Miasto obecnie liczy ok. 23 tys. mieszkańców. Na jego terenie znajduje się jeden kościół katolicki, 3 cerkwie prawosławne i 16 domów modlitwy, w większości SEKT! Tereny Ukrainy wschodniej jawią się nam ze swym uderzającym ubóstwem materialnym i duchowym, tchnącym przeszłością komunistyczną. Kościół katolicki swoją posługą obejmuje wszystkich Ubogich, niezależnie od ich pochodzenia, czy wyznania religijnego. Najbardziej naglącą potrzebą okazuje się pomoc dzieciom z rodzin dysfunkcyjnych (alkoholizm, rodziny rozbite…), pozostawionym bez opieki, często pozbawionym podstawowych środków do życia, narażonym na wpływy złego środowiska: alkohol, narkotyki, papierosy, kradzieże…

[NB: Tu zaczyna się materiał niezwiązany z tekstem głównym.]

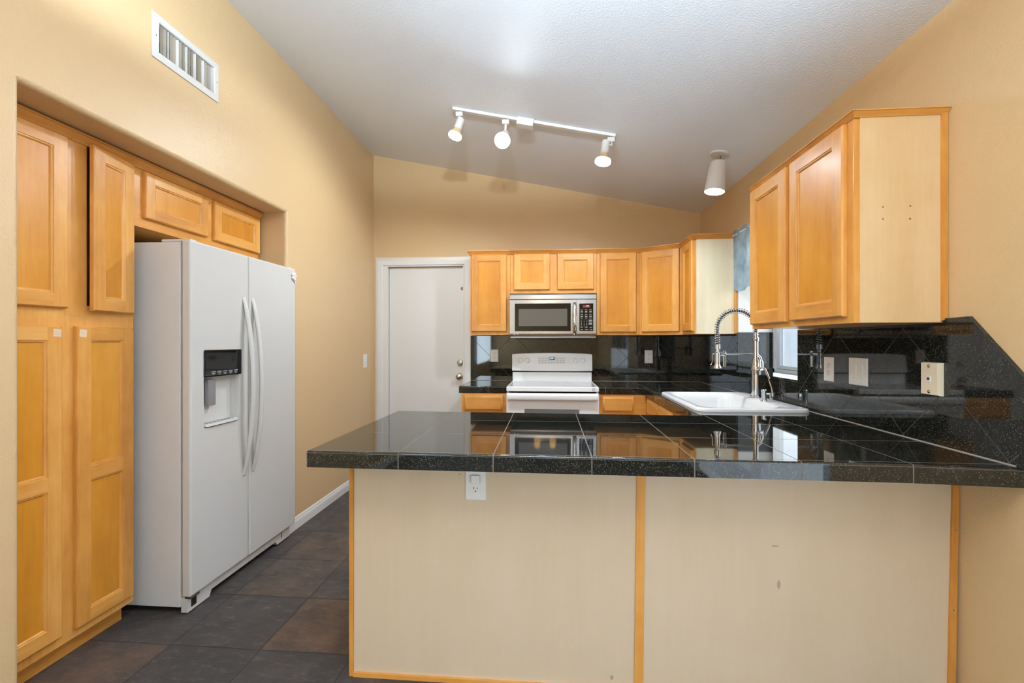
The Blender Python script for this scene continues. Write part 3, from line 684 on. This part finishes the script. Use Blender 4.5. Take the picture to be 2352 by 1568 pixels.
# ------------------------------------------------------------------ peninsula
PY = 1.712
o = thing('peninsula_cabinet', (0.32, 2.05, 0), 'peninsula cabinet with cream back panels and maple strips under the black worktop', 'cabinet')
m = MB(); m.box(-0.768, 1.411, PY + 0.006, 2.385, 0.0, 0.70); m.box(-0.768, 0.80, PY + 0.006, 2.385, 0.70, 0.856); m.box(0.80, 1.411, PY + 0.006, 2.385, 0.70, 0.856); obj('carcass', m, M['wood'], o)
for a, b in ((-0.756, 0.330), (0.330, 1.404)):
    m = MB(); m.box(a, b, PY, PY + 0.006, 0.016, 0.856); bp = obj('back_panel', m, M['cream'], o)
def strip(pts, d0, d1, mat):
    m = MB(); m.prism(pts, lambda a, b, h: (a, h, b), d0, d1); return obj('trim_strip', m, mat, o)
strip([(-0.772, 0.0), (-0.755, 0.0), (-0.755, 0.856), (-0.772, 0.856)], PY + 0.02, PY - 0.006, M['wood'])
strip([(0.312, 0.0), (0.344, 0.0), (0.3535, 0.856), (0.3235, 0.856)], PY + 0.001, PY - 0.006, M['wood'])
st = strip([(1.386, 0.0), (1.410, 0.0), (1.4235, 0.856), (1.404, 0.856)], PY + 0.001, PY - 0.008, M['wood'])
strip([(-0.755, 0.0), (1.39, 0.0), (1.39, 0.016), (-0.755, 0.016)], PY + 0.001, PY - 0.010, M['wood_x'])
for x, z in ((1.411, 0.64), (1.404, 0.36)): obj('screw', MB().screw((x, PY - 0.008, z), (0, -1, 0), 0.003), M['nickel'], st)
for x, z, w, h_ in ((0.825, 0.42, 0.006, 0.016), (0.812, 0.558, 0.014, 0.003), (0.232, 0.05, 0.006, 0.009), (-0.34, 0.79, 0.003, 0.004)):
    m = MB(); m.lathe([(w, 0), (w * 0.7, 0.0004), (0, 0.0005)], (x, PY, z), (0, -1, 0), 12)
    for v in m.b.verts: v.co.z = z + (v.co.z - z) * h_ / w
    obj('scuff_mark', m, M['scuff_grey'], bp)
for d_ in ((-0.74, -0.25), (-0.20, 0.29), (0.34, 0.78)):
    cabinet_door(o, Basis((0, 2.385), (1, 0)).set((0, 1)), d_[0], d_[1], 0.115, 0.82, M['wood_x'])
po = plate('wall_outlet', FACE_MY(PY), -0.277, 0.755, 0.080, 0.124, 'plugged', 'white outlet on the cream peninsula panel under the worktop edge', 'outlet')

# ------------------------------------------------------------------ range
rg = thing('range', (0.027, 4.08, 0), 'white freestanding electric range with glass cooktop', 'range'); X0, X1 = -0.354, 0.408
m = MB(); m.box(X0 + 0.002, X1 - 0.002, 3.80, 4.40, 0.10, 0.878, 0.003); obj('body', m, M['range'], rg)
m = MB(); m.box(X0 + 0.02, X1 - 0.02, 3.86, 4.38, 0.0, 0.10); obj('plinth', m, M['matte_black'], rg)
m = MB(); m.box(X0, X1, 3.765, 4.34, 0.882, 0.919, 0.006, 3); ct = obj('cooktop_frame', m, M['range'], rg)
m = MB(); m.box(X0 + 0.022, X1 - 0.022, 3.788, 4.315, 0.9185, 0.921, 0.001); obj('cooktop_glass', m, M['cooktop'], ct)
m = MB(); m.box(X0 + 0.02, X1 - 0.02, 3.80, 3.83, 0.866, 0.884); obj('vent_gap', m, M['slot'], rg)
m = MB(); m.lathe([(0.016, 0), (0.016, 0.0008), (0.0145, 0.0012), (0, 0.0012)], (X1 - 0.045, 3.7652, 0.9005), (0, -1, 0), 24); obj('badge', m, M['legend'], ct)
m = MB(); m.box(X0 - 0.001, X1 + 0.001, 3.772, 3.80, 0.30, 0.868, 0.004); od = obj('oven_door', m, M['range'], rg)
m = MB(); prof = [(3.772, 0.867), (3.752, 0.864), (3.738, 0.852), (3.735, 0.832), (3.740, 0.816), (3.752, 0.812), (3.760, 0.818), (3.772, 0.816)]
m.prism(prof, lambda a, b, h: (h, a, b), X0 + 0.012, X1 - 0.012); obj('door_handle', m, M['range'], od)
m = MB(); m.box(-0.203, 0.248, 3.770, 3.7728, 0.42, 0.736, 0.001); obj('oven_window', m, M['oven_glass'], od)
m = MB(); m.box(X0, X1, 3.774, 3.80, 0.105, 0.292, 0.005); obj('storage_drawer', m, M['range'], rg)
m = MB(); m.box(X0 + 0.006, X1 - 0.006, 4.335, 4.40, 0.905, 1.004, 0.006); obj('backguard', m, M['range'], rg)
m = MB(); m.box(X0 + 0.006, X1 - 0.006, 4.345, 4.395, 0.998, 1.03); obj('oven_vent', m, M['slot'], rg)
m = MB(); N = 16; rings = []
for i in range(N + 1):
    t = i / N; x = X0 + 0.003 + (X1 - X0 - 0.006) * t; e = 1 - abs(2 * t - 1) ** 8; zt = 1.182 + 0.008 * (1 - (2 * t - 1) ** 2) + 0.006 * e - 0.006; zb = 1.022 - 0.003 * (1 - (2 * t - 1) ** 2)
    rings.append([(x, 4.322, zb), (x, 4.330, zb - 0.006), (x, 4.402, zb - 0.006), (x, 4.402, zt), (x, 4.352, zt), (x, 4.342, zt - 0.006)])
m.loft(rings); cs = obj('control_panel', m, M['range'], rg)
nrm = Vector((0, -1, 0.12)).normalized()
def cpt(x, z, d=0.0): 
    y = 4.322 + (z - 1.022) * (0.020 / 0.158); p = Vector((x, y, z)); return p + nrm * d
for x in (-0.270, -0.203, 0.253, 0.320):
    m = MB(); m.lathe([(0.024, 0), (0.024, 0.006), (0.020, 0.009), (0.019, 0.022), (0.016, 0.025), (0, 0.025)], cpt(x, 1.115), nrm, 24)
    m.box(-0.0045, 0.0045, -0.004, 0.004, -0.02, 0.02, 0.002, mat=Matrix.Translation(cpt(x, 1.115, 0.027)) @ Matrix.Rotation(R(random.choice((0, 8, -6))), 4, 'Y')); obj('knob', m, M['range'], cs)
def decal(x0, x1, z0, z1, d, name, mat, par):
    m = MB(); m.loft([[cpt(x0, z0, dd), cpt(x1, z0, dd), cpt(x1, z1, dd), cpt(x0, z1, dd)] for dd in (d * 0.3, d)]); return obj(name, m, mat, par)
decal(-0.107, 0.157, 1.082, 1.150, 0.0012, 'key_membrane', M['plastic'], cs)
ck = decal(-0.006, 0.054, 1.118, 1.150, 0.0018, 'clock_display', M['gloss_black'], cs)
m = MB()
for i, dx in enumerate((0.014, 0.024, 0.034)):
    for q in (0, 1): m.loft([[cpt(dx + a, 1.130 + q * 0.007 + b, dd) for a, b in ((0, 0), (0.007, 0), (0.007, 0.005), (0, 0.005))] for dd in (0.0018, 0.0022)])
obj('clock_digits', m, M['blue_led'], ck)
m = MB()
for i in range(9):
    for j in range(3):
        x = -0.095 + i * 0.028; z = 1.094 + j * 0.018
        if -0.02 < x < 0.06 and j > 0: continue
        m.loft([[cpt(x + a, z + b, dd) for a, b in ((0, 0), (0.012, 0), (0.012, 0.003), (0, 0.003))] for dd in (0.0012, 0.0016)])
obj('key_legend', m, M['legend_dark'], cs)

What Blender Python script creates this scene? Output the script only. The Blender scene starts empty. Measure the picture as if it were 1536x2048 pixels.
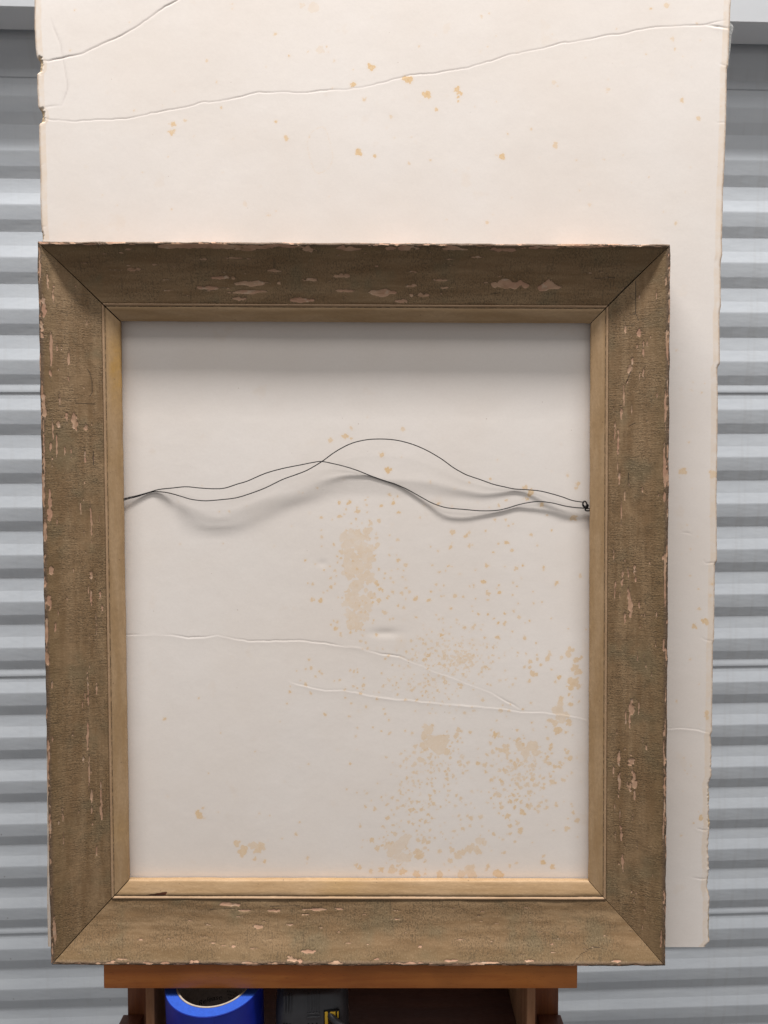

Obecnie w Bałcie pracuje dwóch kapłanów i trzy siostry ze zgromadzenia Sióstr Miłosierdzia – wszyscy Polacy, którzy podejmują różnego rodzaju posługi: odwiedzają Ubogich w ich domach, chore dzieci w szpitalu i dzieci z domu dziecka, prowadzą parafialny chór.
Główne dzieło stanowi praca z dziećmi ulicy na świetlicy, gdzie liczba podopiecznych przekracza 20. Każde dziecko pochodzi z rodziny dysfunkcyjnej (w większości problem alkoholowy) i musi codziennie walczyć o przetrwanie i znalezienie tego, co najbardziej konieczne. W tych poszukiwaniach wychodzą na ulicę, gdzie panuje „prawo pięści”. Sprawia to, że mają zaburzone poczucie bezpieczeństwa i są spragnione miłości, której nie znajdują w domu.
Jak opowiadał ks. Marcin: „staramy się odpowiedzieć na ich potrzeby fizyczne i duchowe przez przebywanie z nimi, różnego rodzaju zabawy, rozmowy, spotkania, posiłki i wspólną modlitwę. Dla wielu dzieci z Bałty parafia stała się miejscem, gdzie chciałyby zawsze przebywać, o czym świadczy to, że przychodzą od rana do późnego wieczora. Wierzymy w to, że dzięki przebywaniu na świetlicy, zechcą one kiedyś stworzyć swój własny dom, w którym będzie miłość, aby ich dzieci nie musiały uciekać na ulicę”.
Uczniowie naszej szkoły, dzięki swej ofiarności – dzieląc się swoimi zabawkami, pomocami szkolnymi oraz zbiórką żywności, pomogli zorganizować ks. Marcinowi paczki z okazji św. Mikołaja, które zostały przekazane dzieciom na Ukrainie uczęszczającym do świetlicy parafialnej.
Ks. Marcin przybył do naszej szkoły na zaproszenie ks. Rafała Płaczka, który zorganizował zbiórkę zabawek i przyborów szkolnych.